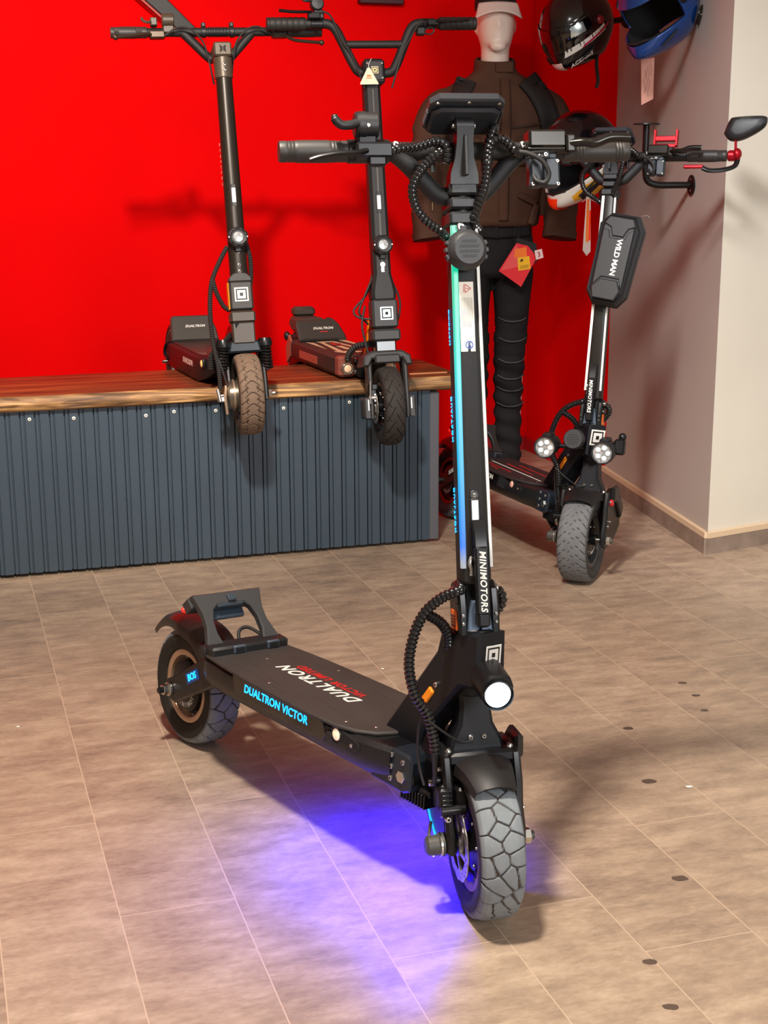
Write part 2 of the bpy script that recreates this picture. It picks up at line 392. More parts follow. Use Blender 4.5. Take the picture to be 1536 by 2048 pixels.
def bark_material():
    m = bpy.data.materials.new('pale_live_edge'); m.use_nodes = True; nt = m.node_tree; L = nt.links; b = nt.nodes['Principled BSDF']
    tc = N(nt, 'ShaderNodeTexCoord'); mp = N(nt, 'ShaderNodeMapping'); mp.inputs['Scale'].default_value = (3, 30, 42); L.new(tc.outputs['Object'], mp.inputs[0])
    n = N(nt, 'ShaderNodeTexNoise'); n.inputs['Scale'].default_value = 1.2; n.inputs['Detail'].default_value = 8; n.inputs['Distortion'].default_value = 1.2; L.new(mp.outputs[0], n.inputs['Vector'])
    r = N(nt, 'ShaderNodeValToRGB'); L.new(n.outputs['Fac'], r.inputs['Fac']); e = r.color_ramp.elements
    e[0].position = .34; e[0].color = lin((82, 56, 34)); e[1].position = .66; e[1].color = lin((196, 152, 98)); k = e.new(.5); k.color = lin((140, 102, 64))
    L.new(r.outputs[0], b.inputs['Base Color']); b.inputs['Roughness'].default_value = .6
    bp = N(nt, 'ShaderNodeBump'); bp.inputs['Strength'].default_value = .5; bp.inputs['Distance'].default_value = .006; L.new(n.outputs['Fac'], bp.inputs['Height']); L.new(bp.outputs[0], b.inputs['Normal'])
    return m
BX0, BX1, BF, BB = -.75, 1.645, 4.495, 4.93
bench = thing('display_bench', 'navy corrugated display bench under the brown wooden top, along the red wall', 'bench', UVM @ Matrix.Translation((0, 0, 0)))
mb = MB()                                     # corrugated sheet: wide boards, narrow ribs, black grooves
prof = []; u = BX1 - .03; PIT = .0462
us = []
while u > BX0:
    us.append(u); u -= PIT
for u in us:
    for du, dv in ((0, 0), (-.0275, 0), (-.0290, .006), (-.0318, .006), (-.0332, .002), (-.0410, .002), (-.0420, .013), (-.0452, .013)):
        prof.append((u + du, BF + dv))
pts = prof + [(us[-1] - PIT, BF + .03), (BX1 - .03, BF + .03)]
mb.prism(pts, .012, .545, 'xy'); mb.build('cladding_sheet', NAVY, bench, smooth=False)
mb = MB(); mb.box((BX1 - .012, BF + .018, .275), (.036, .036, .53), .003); mb.build('corner_post', NAVYE, bench)
mb = MB(); mb.box(((BX0 + BX1) / 2, (BF + BB) / 2 + .02, .275), (BX1 - BX0 - .03, BB - BF - .06, .53), .003); mb.build('bench_frame', NAVY, bench)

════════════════

- [Objective]:
Extract every line of the data exactly; pictures stay out.

- [Reply to the task]:
Write part 2 of the bpy script that recreates this picture. It picks up at line 392. More parts follow. Use Blender 4.5. Take the picture to be 1536 by 2048 pixels.
def bark_material():
    m = bpy.data.materials.new('pale_live_edge'); m.use_nodes = True; nt = m.node_tree; L = nt.links; b = nt.nodes['Principled BSDF']
    tc = N(nt, 'ShaderNodeTexCoord'); mp = N(nt, 'ShaderNodeMapping'); mp.inputs['Scale'].default_value = (3, 30, 42); L.new(tc.outputs['Object'], mp.inputs[0])
    n = N(nt, 'ShaderNodeTexNoise'); n.inputs['Scale'].default_value = 1.2; n.inputs['Detail'].default_value = 8; n.inputs['Distortion'].default_value = 1.2; L.new(mp.outputs[0], n.inputs['Vector'])
    r = N(nt, 'ShaderNodeValToRGB'); L.new(n.outputs['Fac'], r.inputs['Fac']); e = r.color_ramp.elements
    e[0].position = .34; e[0].color = lin((82, 56, 34)); e[1].position = .66; e[1].color = lin((196, 152, 98)); k = e.new(.5); k.color = lin((140, 102, 64))
    L.new(r.outputs[0], b.inputs['Base Color']); b.inputs['Roughness'].default_value = .6
    bp = N(nt, 'ShaderNodeBump'); bp.inputs['Strength'].default_value = .5; bp.inputs['Distance'].default_value = .006; L.new(n.outputs['Fac'], bp.inputs['Height']); L.new(bp.outputs[0], b.inputs['Normal'])
    return m
BX0, BX1, BF, BB = -.75, 1.645, 4.495, 4.93
bench = thing('display_bench', 'navy corrugated display bench under the brown wooden top, along the red wall', 'bench', UVM @ Matrix.Translation((0, 0, 0)))
mb = MB()                                     # corrugated sheet: wide boards, narrow ribs, black grooves
prof = []; u = BX1 - .03; PIT = .0462
us = []
while u > BX0:
    us.append(u); u -= PIT
for u in us:
    for du, dv in ((0, 0), (-.0275, 0), (-.0290, .006), (-.0318, .006), (-.0332, .002), (-.0410, .002), (-.0420, .013), (-.0452, .013)):
        prof.append((u + du, BF + dv))
pts = prof + [(us[-1] - PIT, BF + .03), (BX1 - .03, BF + .03)]
mb.prism(pts, .012, .545, 'xy'); mb.build('cladding_sheet', NAVY, bench, smooth=False)
mb = MB(); mb.box((BX1 - .012, BF + .018, .275), (.036, .036, .53), .003); mb.build('corner_post', NAVYE, bench)
mb = MB(); mb.box(((BX0 + BX1) / 2, (BF + BB) / 2 + .02, .275), (BX1 - BX0 - .03, BB - BF - .06, .53), .003); mb.build('bench_frame', NAVY, bench)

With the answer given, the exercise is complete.